WHILE Phil Healy admits this week’s European Athletics Indoor Championships will probably be her last, she won’t let emotion impact her performance, insisting she still has a job to do.
The Ballineen Bullet will compete at her FIFTH European Indoors in a row when she takes to the track in Apeldoorn in The Netherlands, but the likelihood is this will also be her last.
Healy turned 30 last November and had previously hinted that 2024 could have been her final year on the track, but she’s back for more. Still, while the Bandon AC trailblazer has an idea of her finishing line, her focus is on ensuring the best version of herself is ready to do a job for the Irish women’s 4x400m and mixed 4x400m relay teams this week.
‘This is my fifth consecutive European Indoors, but it will also be my last, so I want to enjoy it and see what both relay teams can do,’ Healy told The Southern Star.
‘Even for me at the nationals (Irish indoor championships), in the back of my head there was a high chance that it was my last indoor nationals but I do know it will be my last European Indoors unless I am swayed massively. If I am swayed to 2026, that’s one thing. To be swayed until 2027 is a big ask.’

Healy is also in control of her own destiny, and that’s important, too. She watched as her older sister Joan had to hang up her spikes last year after a terrible run of injuries slowed her down. In January Phil saw her former Irish relay team-mate Thomas Barr retire from athletics, the 32-year-old calling time on his career. Two different and contrasting endings.

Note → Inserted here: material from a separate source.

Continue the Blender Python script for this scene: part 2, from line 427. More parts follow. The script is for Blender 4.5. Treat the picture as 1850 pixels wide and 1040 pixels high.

‘It would be nice to go out on your own terms instead of being forced out if you lose form or get injured or whatever,’ Healy said.
‘It’s so hard to keep it going, the physical and mental toll it takes on you. For me, it’s 12 years in a row of high-performance sport, 11 months on, one month off.’
Her coach Shane McCormack has hailed Healy’s ‘amazing durability’ to reach a fifth European Indoors in a row and also race at 12 consecutive Irish indoors championships. He also knows the warrior that lives within Healy and her competitive fire is still burning bright.

Knowing that this could be her last time at the European Indoors won’t knock Healy off her stride. It won’t alter her approach either. It was similar at the Paris Olympics last summer when she helped the Irish women’s 4x400m relay team finish fourth – she knew that was her last Olympic Games, but her focus was on her role in the team.
‘For me, Paris was going to be my last Olympics. I was there to compete so in that sense it’s just another championship. Obviously, it’s an Olympics which is massive and I get that, and what we did was crazy, but I am not going in with the mindset of “this is my last ever”,’ Healy explained.
‘This week at the European indoors, whether it’s my first or my last, I am going out there with the same mentality. I am definitely one of the older members of the team; there is a 17-year-old on the mixed relay team so I am bringing the average age down! I have to bring my experience, I am there as a leader, and you have different roles in a team as you get older. For me, this is just another one.’
Healy points to her experience and how she can help the team off the track, as well as on it, but she also explained that running indoors is all about experience, even for her still. At the recent national indoor championships Healy wasn’t happy with how she executed the semi-final. She finished second to qualify for the final, but was annoyed with herself afterwards.
‘If I finished first I would have had lane five for the final, but I switched off too much at 250, and I wasn't ready for the reaction and the change of pace,’ Healy said, as she finished second in her semi-final, just behind Rachel McCann.
In the final, Healy leaned on all her experience to hold off McCann in the battle for the silver medal, as Sharlene Mawdsley raced to gold.
‘Even though I have the experience I still messed up the semi-final. You have to act on your feet when you are running indoors,’ Healy stressed.
‘I had to use my experience in the final, it was definitely a tactical race and I had to run wide. When it comes to 400 indoors, it definitely becomes tactical because you can run wide at times to block off the other runners, that’s where my experience counts.’
Healy also knew she had to perform at the national championships. If she didn’t, she wouldn’t have been selected on the Athletics Ireland team for this week’s European Indoors.
‘Because I hadn’t raced before this season I didn’t have a quick time on the board so I knew there was going to be a lot of pressure. Times didn’t matter at the nationals, it was about championship racing and getting those placings,’ Healy explained. ‘After the mess-up in the semi, the final was very important for me – that came down to deciding who will run this week and, probably, who will run at World Relays, so there was a lot of riding on it.’
With Sophie Becker (injured) and Rhasidat Adeleke (unavailable) this week, Healy and Sharlene Mawdsley are the two remaining starters from the Irish women's 4x400 team that finished fourth at the Olympics and won a silver medal at the 2024 European Athletics Championships. Healy hopes both are back in contention for the World Athletics Relays in China in May as that has a knock-on effect for the World Athletics Championships in Tokyo in September. Right now, the focus is on the European Indoors.
‘The mixed is on Thursday and the women’s is on Sunday, both are straight finals and anything can happen,’ added Healy, who would love to bow out of the European Indoors in a blaze of glory.